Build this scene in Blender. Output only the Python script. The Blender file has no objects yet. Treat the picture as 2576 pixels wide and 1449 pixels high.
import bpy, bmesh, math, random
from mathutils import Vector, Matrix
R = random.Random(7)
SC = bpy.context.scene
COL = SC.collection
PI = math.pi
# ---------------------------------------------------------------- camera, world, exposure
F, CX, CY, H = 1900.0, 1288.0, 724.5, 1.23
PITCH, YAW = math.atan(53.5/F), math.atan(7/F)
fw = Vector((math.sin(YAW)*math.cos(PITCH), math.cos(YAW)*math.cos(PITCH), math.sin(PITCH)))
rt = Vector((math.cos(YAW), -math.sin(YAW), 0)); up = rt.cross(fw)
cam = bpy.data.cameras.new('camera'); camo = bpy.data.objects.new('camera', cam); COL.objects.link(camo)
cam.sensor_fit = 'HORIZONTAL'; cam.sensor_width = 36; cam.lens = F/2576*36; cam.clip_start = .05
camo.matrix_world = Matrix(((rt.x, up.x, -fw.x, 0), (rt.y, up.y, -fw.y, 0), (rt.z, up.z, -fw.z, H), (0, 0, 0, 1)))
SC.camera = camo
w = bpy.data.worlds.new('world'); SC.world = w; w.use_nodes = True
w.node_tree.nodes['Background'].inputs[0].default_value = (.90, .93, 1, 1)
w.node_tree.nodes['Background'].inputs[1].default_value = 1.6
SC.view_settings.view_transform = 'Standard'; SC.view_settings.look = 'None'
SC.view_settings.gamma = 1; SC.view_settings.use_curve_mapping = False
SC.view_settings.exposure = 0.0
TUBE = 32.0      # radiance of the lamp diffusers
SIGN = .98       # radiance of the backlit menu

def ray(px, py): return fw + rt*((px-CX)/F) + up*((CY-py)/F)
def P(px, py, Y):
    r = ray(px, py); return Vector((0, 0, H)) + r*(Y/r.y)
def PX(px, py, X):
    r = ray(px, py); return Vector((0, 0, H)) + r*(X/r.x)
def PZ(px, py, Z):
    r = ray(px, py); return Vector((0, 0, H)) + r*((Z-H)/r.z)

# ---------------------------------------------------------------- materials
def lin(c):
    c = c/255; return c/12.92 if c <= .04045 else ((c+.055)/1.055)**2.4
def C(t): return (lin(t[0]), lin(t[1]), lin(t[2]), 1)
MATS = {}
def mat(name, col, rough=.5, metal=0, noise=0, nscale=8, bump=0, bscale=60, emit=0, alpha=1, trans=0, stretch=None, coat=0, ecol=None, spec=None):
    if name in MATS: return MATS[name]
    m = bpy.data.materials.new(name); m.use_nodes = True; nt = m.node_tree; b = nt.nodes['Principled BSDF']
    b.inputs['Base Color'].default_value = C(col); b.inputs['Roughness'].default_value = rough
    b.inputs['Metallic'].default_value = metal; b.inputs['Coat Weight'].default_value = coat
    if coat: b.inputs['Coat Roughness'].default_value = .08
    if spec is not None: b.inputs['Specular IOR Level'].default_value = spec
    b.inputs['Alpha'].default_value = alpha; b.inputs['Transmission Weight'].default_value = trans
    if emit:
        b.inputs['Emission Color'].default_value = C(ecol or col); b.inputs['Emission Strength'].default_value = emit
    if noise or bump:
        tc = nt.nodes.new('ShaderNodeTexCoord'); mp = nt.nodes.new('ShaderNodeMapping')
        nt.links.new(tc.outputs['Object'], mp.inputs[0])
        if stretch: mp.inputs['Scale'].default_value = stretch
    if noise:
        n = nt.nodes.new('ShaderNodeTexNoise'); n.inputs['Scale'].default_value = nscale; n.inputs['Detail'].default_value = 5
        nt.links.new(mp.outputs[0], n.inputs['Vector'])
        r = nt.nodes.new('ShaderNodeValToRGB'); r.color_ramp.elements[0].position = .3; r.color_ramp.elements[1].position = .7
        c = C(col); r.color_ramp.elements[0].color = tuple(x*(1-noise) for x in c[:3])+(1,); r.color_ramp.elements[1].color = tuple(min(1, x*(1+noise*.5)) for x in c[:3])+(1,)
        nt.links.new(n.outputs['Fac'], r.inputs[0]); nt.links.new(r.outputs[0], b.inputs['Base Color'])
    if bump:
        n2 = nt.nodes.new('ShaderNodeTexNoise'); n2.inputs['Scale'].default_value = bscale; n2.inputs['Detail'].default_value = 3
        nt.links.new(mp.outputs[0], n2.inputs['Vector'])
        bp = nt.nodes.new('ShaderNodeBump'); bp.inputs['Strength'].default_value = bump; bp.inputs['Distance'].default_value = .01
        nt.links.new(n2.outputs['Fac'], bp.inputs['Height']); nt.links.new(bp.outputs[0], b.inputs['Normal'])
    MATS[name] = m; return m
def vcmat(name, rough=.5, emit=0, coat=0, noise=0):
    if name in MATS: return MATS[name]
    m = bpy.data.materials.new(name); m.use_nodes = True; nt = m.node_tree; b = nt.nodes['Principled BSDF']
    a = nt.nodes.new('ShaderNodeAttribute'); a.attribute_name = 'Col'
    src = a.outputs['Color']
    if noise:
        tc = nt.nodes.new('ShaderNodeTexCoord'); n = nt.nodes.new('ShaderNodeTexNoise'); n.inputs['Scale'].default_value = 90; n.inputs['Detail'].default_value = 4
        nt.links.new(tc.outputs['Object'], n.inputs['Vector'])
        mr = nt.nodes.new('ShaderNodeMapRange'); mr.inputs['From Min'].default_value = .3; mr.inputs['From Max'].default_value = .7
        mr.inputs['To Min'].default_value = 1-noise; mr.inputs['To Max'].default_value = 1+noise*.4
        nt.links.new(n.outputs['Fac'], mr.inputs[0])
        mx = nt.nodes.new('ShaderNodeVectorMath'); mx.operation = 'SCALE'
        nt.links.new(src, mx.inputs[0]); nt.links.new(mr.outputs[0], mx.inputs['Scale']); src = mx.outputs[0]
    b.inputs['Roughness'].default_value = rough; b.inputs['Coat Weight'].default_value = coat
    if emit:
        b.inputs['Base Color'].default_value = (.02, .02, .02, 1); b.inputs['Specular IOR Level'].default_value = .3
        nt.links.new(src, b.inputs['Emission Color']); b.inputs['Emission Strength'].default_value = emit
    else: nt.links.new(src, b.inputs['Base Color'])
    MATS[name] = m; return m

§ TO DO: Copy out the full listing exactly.

§ FULL SOLUTION:
Build this scene in Blender. Output only the Python script. The Blender file has no objects yet. Treat the picture as 2576 pixels wide and 1449 pixels high.
import bpy, bmesh, math, random
from mathutils import Vector, Matrix
R = random.Random(7)
SC = bpy.context.scene
COL = SC.collection
PI = math.pi
# ---------------------------------------------------------------- camera, world, exposure
F, CX, CY, H = 1900.0, 1288.0, 724.5, 1.23
PITCH, YAW = math.atan(53.5/F), math.atan(7/F)
fw = Vector((math.sin(YAW)*math.cos(PITCH), math.cos(YAW)*math.cos(PITCH), math.sin(PITCH)))
rt = Vector((math.cos(YAW), -math.sin(YAW), 0)); up = rt.cross(fw)
cam = bpy.data.cameras.new('camera'); camo = bpy.data.objects.new('camera', cam); COL.objects.link(camo)
cam.sensor_fit = 'HORIZONTAL'; cam.sensor_width = 36; cam.lens = F/2576*36; cam.clip_start = .05
camo.matrix_world = Matrix(((rt.x, up.x, -fw.x, 0), (rt.y, up.y, -fw.y, 0), (rt.z, up.z, -fw.z, H), (0, 0, 0, 1)))
SC.camera = camo
w = bpy.data.worlds.new('world'); SC.world = w; w.use_nodes = True
w.node_tree.nodes['Background'].inputs[0].default_value = (.90, .93, 1, 1)
w.node_tree.nodes['Background'].inputs[1].default_value = 1.6
SC.view_settings.view_transform = 'Standard'; SC.view_settings.look = 'None'
SC.view_settings.gamma = 1; SC.view_settings.use_curve_mapping = False
SC.view_settings.exposure = 0.0
TUBE = 32.0      # radiance of the lamp diffusers
SIGN = .98       # radiance of the backlit menu

def ray(px, py): return fw + rt*((px-CX)/F) + up*((CY-py)/F)
def P(px, py, Y):
    r = ray(px, py); return Vector((0, 0, H)) + r*(Y/r.y)
def PX(px, py, X):
    r = ray(px, py); return Vector((0, 0, H)) + r*(X/r.x)
def PZ(px, py, Z):
    r = ray(px, py); return Vector((0, 0, H)) + r*((Z-H)/r.z)

# ---------------------------------------------------------------- materials
def lin(c):
    c = c/255; return c/12.92 if c <= .04045 else ((c+.055)/1.055)**2.4
def C(t): return (lin(t[0]), lin(t[1]), lin(t[2]), 1)
MATS = {}
def mat(name, col, rough=.5, metal=0, noise=0, nscale=8, bump=0, bscale=60, emit=0, alpha=1, trans=0, stretch=None, coat=0, ecol=None, spec=None):
    if name in MATS: return MATS[name]
    m = bpy.data.materials.new(name); m.use_nodes = True; nt = m.node_tree; b = nt.nodes['Principled BSDF']
    b.inputs['Base Color'].default_value = C(col); b.inputs['Roughness'].default_value = rough
    b.inputs['Metallic'].default_value = metal; b.inputs['Coat Weight'].default_value = coat
    if coat: b.inputs['Coat Roughness'].default_value = .08
    if spec is not None: b.inputs['Specular IOR Level'].default_value = spec
    b.inputs['Alpha'].default_value = alpha; b.inputs['Transmission Weight'].default_value = trans
    if emit:
        b.inputs['Emission Color'].default_value = C(ecol or col); b.inputs['Emission Strength'].default_value = emit
    if noise or bump:
        tc = nt.nodes.new('ShaderNodeTexCoord'); mp = nt.nodes.new('ShaderNodeMapping')
        nt.links.new(tc.outputs['Object'], mp.inputs[0])
        if stretch: mp.inputs['Scale'].default_value = stretch
    if noise:
        n = nt.nodes.new('ShaderNodeTexNoise'); n.inputs['Scale'].default_value = nscale; n.inputs['Detail'].default_value = 5
        nt.links.new(mp.outputs[0], n.inputs['Vector'])
        r = nt.nodes.new('ShaderNodeValToRGB'); r.color_ramp.elements[0].position = .3; r.color_ramp.elements[1].position = .7
        c = C(col); r.color_ramp.elements[0].color = tuple(x*(1-noise) for x in c[:3])+(1,); r.color_ramp.elements[1].color = tuple(min(1, x*(1+noise*.5)) for x in c[:3])+(1,)
        nt.links.new(n.outputs['Fac'], r.inputs[0]); nt.links.new(r.outputs[0], b.inputs['Base Color'])
    if bump:
        n2 = nt.nodes.new('ShaderNodeTexNoise'); n2.inputs['Scale'].default_value = bscale; n2.inputs['Detail'].default_value = 3
        nt.links.new(mp.outputs[0], n2.inputs['Vector'])
        bp = nt.nodes.new('ShaderNodeBump'); bp.inputs['Strength'].default_value = bump; bp.inputs['Distance'].default_value = .01
        nt.links.new(n2.outputs['Fac'], bp.inputs['Height']); nt.links.new(bp.outputs[0], b.inputs['Normal'])
    MATS[name] = m; return m
def vcmat(name, rough=.5, emit=0, coat=0, noise=0):
    if name in MATS: return MATS[name]
    m = bpy.data.materials.new(name); m.use_nodes = True; nt = m.node_tree; b = nt.nodes['Principled BSDF']
    a = nt.nodes.new('ShaderNodeAttribute'); a.attribute_name = 'Col'
    src = a.outputs['Color']
    if noise:
        tc = nt.nodes.new('ShaderNodeTexCoord'); n = nt.nodes.new('ShaderNodeTexNoise'); n.inputs['Scale'].default_value = 90; n.inputs['Detail'].default_value = 4
        nt.links.new(tc.outputs['Object'], n.inputs['Vector'])
        mr = nt.nodes.new('ShaderNodeMapRange'); mr.inputs['From Min'].default_value = .3; mr.inputs['From Max'].default_value = .7
        mr.inputs['To Min'].default_value = 1-noise; mr.inputs['To Max'].default_value = 1+noise*.4
        nt.links.new(n.outputs['Fac'], mr.inputs[0])
        mx = nt.nodes.new('ShaderNodeVectorMath'); mx.operation = 'SCALE'
        nt.links.new(src, mx.inputs[0]); nt.links.new(mr.outputs[0], mx.inputs['Scale']); src = mx.outputs[0]
    b.inputs['Roughness'].default_value = rough; b.inputs['Coat Weight'].default_value = coat
    if emit:
        b.inputs['Base Color'].default_value = (.02, .02, .02, 1); b.inputs['Specular IOR Level'].default_value = .3
        nt.links.new(src, b.inputs['Emission Color']); b.inputs['Emission Strength'].default_value = emit
    else: nt.links.new(src, b.inputs['Base Color'])
    MATS[name] = m; return m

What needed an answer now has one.